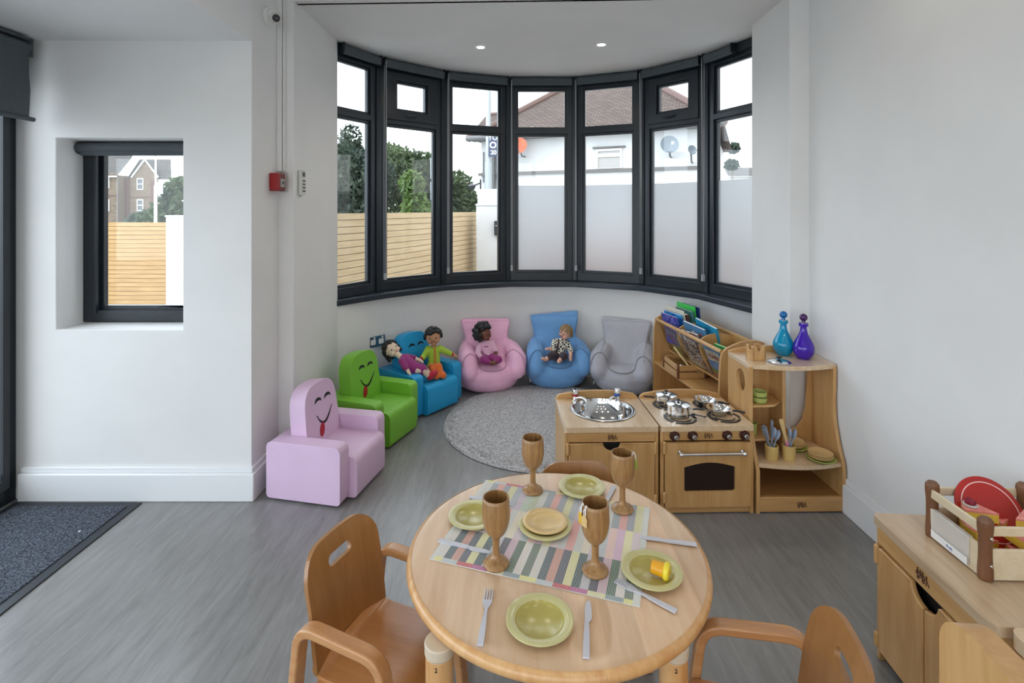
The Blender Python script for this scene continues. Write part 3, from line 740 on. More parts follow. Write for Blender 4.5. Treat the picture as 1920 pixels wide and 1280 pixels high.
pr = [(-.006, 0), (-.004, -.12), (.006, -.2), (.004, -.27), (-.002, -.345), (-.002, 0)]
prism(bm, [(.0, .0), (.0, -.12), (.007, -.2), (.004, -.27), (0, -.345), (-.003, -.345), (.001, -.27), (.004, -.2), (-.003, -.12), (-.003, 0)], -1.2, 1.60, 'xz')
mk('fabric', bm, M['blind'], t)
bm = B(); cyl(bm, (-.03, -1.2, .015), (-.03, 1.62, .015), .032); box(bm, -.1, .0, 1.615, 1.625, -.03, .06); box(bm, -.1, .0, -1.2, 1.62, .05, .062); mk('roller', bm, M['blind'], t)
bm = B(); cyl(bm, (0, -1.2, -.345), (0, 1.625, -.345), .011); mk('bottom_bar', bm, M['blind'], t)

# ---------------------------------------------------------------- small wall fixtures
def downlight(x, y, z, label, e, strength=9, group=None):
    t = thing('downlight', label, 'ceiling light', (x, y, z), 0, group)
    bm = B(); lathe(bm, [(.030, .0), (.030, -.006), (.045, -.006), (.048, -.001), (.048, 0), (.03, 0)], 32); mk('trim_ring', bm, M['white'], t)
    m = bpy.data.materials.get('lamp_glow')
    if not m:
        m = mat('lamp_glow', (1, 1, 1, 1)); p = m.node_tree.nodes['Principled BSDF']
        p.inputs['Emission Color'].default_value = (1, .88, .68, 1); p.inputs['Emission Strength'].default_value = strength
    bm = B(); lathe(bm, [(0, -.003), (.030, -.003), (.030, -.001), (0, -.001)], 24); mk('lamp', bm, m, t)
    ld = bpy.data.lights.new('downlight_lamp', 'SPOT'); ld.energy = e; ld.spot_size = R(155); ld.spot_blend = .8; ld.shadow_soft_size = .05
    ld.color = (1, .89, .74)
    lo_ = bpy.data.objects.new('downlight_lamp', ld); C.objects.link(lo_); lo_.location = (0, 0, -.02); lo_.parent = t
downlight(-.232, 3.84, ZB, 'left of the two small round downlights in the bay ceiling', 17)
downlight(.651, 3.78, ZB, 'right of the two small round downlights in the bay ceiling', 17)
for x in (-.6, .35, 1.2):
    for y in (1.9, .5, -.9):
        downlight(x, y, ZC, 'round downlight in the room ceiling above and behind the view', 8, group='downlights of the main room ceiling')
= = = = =
WHAT TO DO — Print the complete listing exactly, apart from any pictures.

FINAL RESULT —
The Blender Python script for this scene continues. Write part 3, from line 740 on. More parts follow. Write for Blender 4.5. Treat the picture as 1920 pixels wide and 1280 pixels high.
pr = [(-.006, 0), (-.004, -.12), (.006, -.2), (.004, -.27), (-.002, -.345), (-.002, 0)]
prism(bm, [(.0, .0), (.0, -.12), (.007, -.2), (.004, -.27), (0, -.345), (-.003, -.345), (.001, -.27), (.004, -.2), (-.003, -.12), (-.003, 0)], -1.2, 1.60, 'xz')
mk('fabric', bm, M['blind'], t)
bm = B(); cyl(bm, (-.03, -1.2, .015), (-.03, 1.62, .015), .032); box(bm, -.1, .0, 1.615, 1.625, -.03, .06); box(bm, -.1, .0, -1.2, 1.62, .05, .062); mk('roller', bm, M['blind'], t)
bm = B(); cyl(bm, (0, -1.2, -.345), (0, 1.625, -.345), .011); mk('bottom_bar', bm, M['blind'], t)

# ---------------------------------------------------------------- small wall fixtures
def downlight(x, y, z, label, e, strength=9, group=None):
    t = thing('downlight', label, 'ceiling light', (x, y, z), 0, group)
    bm = B(); lathe(bm, [(.030, .0), (.030, -.006), (.045, -.006), (.048, -.001), (.048, 0), (.03, 0)], 32); mk('trim_ring', bm, M['white'], t)
    m = bpy.data.materials.get('lamp_glow')
    if not m:
        m = mat('lamp_glow', (1, 1, 1, 1)); p = m.node_tree.nodes['Principled BSDF']
        p.inputs['Emission Color'].default_value = (1, .88, .68, 1); p.inputs['Emission Strength'].default_value = strength
    bm = B(); lathe(bm, [(0, -.003), (.030, -.003), (.030, -.001), (0, -.001)], 24); mk('lamp', bm, m, t)
    ld = bpy.data.lights.new('downlight_lamp', 'SPOT'); ld.energy = e; ld.spot_size = R(155); ld.spot_blend = .8; ld.shadow_soft_size = .05
    ld.color = (1, .89, .74)
    lo_ = bpy.data.objects.new('downlight_lamp', ld); C.objects.link(lo_); lo_.location = (0, 0, -.02); lo_.parent = t
downlight(-.232, 3.84, ZB, 'left of the two small round downlights in the bay ceiling', 17)
downlight(.651, 3.78, ZB, 'right of the two small round downlights in the bay ceiling', 17)
for x in (-.6, .35, 1.2):
    for y in (1.9, .5, -.9):
        downlight(x, y, ZC, 'round downlight in the room ceiling above and behind the view', 8, group='downlights of the main room ceiling')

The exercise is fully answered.